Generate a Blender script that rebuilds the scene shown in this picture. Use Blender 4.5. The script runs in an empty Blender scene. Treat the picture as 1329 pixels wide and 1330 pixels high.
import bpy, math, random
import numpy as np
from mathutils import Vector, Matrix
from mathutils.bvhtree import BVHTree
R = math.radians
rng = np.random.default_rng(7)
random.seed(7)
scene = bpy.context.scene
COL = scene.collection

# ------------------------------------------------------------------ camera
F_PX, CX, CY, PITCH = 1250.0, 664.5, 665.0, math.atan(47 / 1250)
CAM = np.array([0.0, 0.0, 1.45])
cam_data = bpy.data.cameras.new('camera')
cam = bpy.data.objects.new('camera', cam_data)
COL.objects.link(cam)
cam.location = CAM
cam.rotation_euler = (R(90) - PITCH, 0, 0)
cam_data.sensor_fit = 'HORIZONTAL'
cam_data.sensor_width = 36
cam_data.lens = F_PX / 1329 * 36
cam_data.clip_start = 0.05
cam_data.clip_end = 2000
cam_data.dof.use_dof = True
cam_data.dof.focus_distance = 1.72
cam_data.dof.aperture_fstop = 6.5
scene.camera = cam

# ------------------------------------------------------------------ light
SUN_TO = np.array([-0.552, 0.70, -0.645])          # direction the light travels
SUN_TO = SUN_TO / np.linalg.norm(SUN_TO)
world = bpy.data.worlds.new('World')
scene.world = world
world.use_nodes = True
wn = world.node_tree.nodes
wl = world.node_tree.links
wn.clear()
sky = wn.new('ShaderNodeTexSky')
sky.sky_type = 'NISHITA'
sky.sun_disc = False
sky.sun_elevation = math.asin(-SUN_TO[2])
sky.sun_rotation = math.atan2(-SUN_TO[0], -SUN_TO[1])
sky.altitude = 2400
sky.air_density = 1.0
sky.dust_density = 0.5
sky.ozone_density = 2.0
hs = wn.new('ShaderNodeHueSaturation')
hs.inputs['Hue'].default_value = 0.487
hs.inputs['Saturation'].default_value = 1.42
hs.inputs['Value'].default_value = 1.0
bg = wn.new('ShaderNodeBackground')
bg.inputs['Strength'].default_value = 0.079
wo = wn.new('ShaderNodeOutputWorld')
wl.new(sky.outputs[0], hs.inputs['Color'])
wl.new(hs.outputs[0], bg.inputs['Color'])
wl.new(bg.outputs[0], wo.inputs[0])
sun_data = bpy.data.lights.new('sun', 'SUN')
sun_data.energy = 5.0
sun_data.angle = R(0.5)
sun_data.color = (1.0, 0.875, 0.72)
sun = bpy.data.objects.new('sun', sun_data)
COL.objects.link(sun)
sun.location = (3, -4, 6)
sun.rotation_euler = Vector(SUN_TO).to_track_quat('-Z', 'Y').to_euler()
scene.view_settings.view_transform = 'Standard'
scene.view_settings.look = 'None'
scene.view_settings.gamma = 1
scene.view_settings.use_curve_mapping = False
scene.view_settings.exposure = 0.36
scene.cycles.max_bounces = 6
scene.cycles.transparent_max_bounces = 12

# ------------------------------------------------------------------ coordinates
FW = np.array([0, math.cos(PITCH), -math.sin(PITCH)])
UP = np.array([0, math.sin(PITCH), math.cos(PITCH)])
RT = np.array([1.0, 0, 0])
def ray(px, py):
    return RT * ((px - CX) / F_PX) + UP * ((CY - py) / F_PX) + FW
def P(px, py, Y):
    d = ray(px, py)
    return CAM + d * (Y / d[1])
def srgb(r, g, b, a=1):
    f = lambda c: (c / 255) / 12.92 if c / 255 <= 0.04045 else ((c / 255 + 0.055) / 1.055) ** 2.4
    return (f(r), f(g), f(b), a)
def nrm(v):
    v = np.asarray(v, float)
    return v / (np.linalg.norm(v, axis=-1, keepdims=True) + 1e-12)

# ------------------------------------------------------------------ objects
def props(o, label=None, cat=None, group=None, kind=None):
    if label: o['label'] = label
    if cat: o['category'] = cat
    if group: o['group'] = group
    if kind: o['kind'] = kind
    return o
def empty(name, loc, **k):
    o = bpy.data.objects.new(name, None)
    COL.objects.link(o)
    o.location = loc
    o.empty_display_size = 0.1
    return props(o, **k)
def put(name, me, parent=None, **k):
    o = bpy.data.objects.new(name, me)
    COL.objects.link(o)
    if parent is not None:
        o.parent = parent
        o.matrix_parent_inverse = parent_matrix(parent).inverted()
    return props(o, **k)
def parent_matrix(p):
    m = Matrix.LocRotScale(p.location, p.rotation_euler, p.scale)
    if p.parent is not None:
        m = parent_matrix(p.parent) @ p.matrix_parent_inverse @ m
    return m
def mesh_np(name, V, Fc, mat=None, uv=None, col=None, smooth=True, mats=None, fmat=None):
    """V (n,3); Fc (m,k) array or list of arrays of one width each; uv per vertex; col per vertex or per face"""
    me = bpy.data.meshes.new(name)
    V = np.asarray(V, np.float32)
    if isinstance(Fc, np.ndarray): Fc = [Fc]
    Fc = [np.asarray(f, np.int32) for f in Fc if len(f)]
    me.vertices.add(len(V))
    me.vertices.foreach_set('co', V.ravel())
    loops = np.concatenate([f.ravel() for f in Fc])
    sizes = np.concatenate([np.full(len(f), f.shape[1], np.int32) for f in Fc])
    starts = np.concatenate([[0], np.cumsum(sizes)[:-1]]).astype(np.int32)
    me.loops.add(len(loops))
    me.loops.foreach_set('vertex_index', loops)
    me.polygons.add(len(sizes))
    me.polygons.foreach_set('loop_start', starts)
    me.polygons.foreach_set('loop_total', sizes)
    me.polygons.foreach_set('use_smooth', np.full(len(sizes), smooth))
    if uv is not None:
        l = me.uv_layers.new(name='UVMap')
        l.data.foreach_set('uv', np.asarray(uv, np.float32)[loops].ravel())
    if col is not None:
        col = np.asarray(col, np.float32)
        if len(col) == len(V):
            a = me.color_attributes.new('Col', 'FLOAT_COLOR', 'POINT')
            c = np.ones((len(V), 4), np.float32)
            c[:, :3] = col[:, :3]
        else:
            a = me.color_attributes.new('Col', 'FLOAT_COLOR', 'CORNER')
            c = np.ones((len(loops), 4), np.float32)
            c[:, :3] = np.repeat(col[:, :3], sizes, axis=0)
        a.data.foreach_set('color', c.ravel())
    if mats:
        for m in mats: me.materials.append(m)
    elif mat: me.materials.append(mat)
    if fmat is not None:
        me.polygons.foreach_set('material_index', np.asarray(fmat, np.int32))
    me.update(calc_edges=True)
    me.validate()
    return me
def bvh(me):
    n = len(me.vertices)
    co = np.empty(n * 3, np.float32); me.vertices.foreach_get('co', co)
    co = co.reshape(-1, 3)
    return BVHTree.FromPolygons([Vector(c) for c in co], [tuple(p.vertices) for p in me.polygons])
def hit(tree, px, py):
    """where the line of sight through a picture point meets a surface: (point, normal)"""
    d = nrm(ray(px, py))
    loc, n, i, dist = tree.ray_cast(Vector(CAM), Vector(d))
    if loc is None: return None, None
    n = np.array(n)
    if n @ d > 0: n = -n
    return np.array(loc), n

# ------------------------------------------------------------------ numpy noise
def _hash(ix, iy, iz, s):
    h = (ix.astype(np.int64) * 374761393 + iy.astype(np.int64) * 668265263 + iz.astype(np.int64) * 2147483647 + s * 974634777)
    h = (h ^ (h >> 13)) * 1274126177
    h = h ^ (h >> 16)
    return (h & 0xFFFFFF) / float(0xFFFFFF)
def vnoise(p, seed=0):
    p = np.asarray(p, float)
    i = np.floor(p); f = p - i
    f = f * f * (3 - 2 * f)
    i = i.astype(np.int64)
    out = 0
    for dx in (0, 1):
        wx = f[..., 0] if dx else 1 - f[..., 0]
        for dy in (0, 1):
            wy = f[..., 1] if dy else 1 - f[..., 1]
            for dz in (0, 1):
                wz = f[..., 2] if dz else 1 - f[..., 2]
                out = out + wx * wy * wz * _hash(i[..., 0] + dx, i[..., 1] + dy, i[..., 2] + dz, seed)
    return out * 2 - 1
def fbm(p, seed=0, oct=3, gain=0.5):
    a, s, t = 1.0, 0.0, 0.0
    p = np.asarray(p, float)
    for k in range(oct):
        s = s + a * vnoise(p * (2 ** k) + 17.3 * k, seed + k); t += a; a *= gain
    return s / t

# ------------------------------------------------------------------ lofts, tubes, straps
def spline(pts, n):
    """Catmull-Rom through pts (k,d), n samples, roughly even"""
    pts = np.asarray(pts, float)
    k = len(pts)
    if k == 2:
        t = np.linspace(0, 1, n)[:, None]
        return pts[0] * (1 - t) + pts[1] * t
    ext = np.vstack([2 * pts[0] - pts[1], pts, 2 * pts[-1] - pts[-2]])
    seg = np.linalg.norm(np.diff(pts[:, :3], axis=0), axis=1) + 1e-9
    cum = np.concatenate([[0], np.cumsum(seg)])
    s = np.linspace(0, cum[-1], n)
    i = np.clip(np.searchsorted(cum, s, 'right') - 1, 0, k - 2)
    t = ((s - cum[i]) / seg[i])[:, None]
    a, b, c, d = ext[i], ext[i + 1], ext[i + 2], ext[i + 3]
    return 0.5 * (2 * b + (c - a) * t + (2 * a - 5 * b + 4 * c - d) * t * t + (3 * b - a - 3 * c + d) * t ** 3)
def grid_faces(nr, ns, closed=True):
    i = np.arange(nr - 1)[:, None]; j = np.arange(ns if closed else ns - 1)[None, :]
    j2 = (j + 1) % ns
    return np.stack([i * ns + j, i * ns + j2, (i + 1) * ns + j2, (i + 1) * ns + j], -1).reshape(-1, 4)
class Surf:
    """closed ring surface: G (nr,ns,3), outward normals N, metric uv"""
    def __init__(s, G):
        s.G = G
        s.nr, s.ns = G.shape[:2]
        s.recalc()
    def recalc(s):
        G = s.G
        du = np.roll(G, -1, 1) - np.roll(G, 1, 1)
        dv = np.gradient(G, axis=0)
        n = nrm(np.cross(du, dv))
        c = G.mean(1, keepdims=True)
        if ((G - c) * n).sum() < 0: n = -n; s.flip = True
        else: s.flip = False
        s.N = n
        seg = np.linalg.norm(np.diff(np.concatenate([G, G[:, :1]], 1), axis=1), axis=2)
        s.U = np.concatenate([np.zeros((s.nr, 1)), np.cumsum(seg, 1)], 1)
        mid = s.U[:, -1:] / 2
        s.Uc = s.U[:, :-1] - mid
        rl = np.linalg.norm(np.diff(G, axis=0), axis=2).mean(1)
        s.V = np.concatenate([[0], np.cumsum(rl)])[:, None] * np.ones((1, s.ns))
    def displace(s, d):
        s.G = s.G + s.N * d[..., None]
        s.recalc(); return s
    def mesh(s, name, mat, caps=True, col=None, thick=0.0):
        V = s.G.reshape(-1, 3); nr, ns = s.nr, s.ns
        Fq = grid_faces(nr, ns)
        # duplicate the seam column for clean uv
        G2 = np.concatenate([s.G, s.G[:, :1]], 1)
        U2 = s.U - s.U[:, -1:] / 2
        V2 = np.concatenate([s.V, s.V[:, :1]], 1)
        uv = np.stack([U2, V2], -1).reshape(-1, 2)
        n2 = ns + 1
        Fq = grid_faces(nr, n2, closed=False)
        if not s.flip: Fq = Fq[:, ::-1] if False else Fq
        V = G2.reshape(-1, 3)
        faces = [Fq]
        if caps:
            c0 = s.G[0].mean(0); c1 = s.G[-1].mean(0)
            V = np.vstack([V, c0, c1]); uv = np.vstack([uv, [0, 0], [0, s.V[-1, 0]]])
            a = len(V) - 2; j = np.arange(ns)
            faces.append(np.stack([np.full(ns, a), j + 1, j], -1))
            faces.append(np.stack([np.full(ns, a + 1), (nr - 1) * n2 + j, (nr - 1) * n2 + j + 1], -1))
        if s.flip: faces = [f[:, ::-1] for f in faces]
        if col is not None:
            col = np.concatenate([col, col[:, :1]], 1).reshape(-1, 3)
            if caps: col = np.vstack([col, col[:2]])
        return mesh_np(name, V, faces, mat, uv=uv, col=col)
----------
Prompt:
Return exactly the lines that run from the top of the listing above to the line containing "COL = scene.collection", please, keeping both end lines and leaving out everything else.

Response:
Generate a Blender script that rebuilds the scene shown in this picture. Use Blender 4.5. The script runs in an empty Blender scene. Treat the picture as 1329 pixels wide and 1330 pixels high.
import bpy, math, random
import numpy as np
from mathutils import Vector, Matrix
from mathutils.bvhtree import BVHTree
R = math.radians
rng = np.random.default_rng(7)
random.seed(7)
scene = bpy.context.scene
COL = scene.collection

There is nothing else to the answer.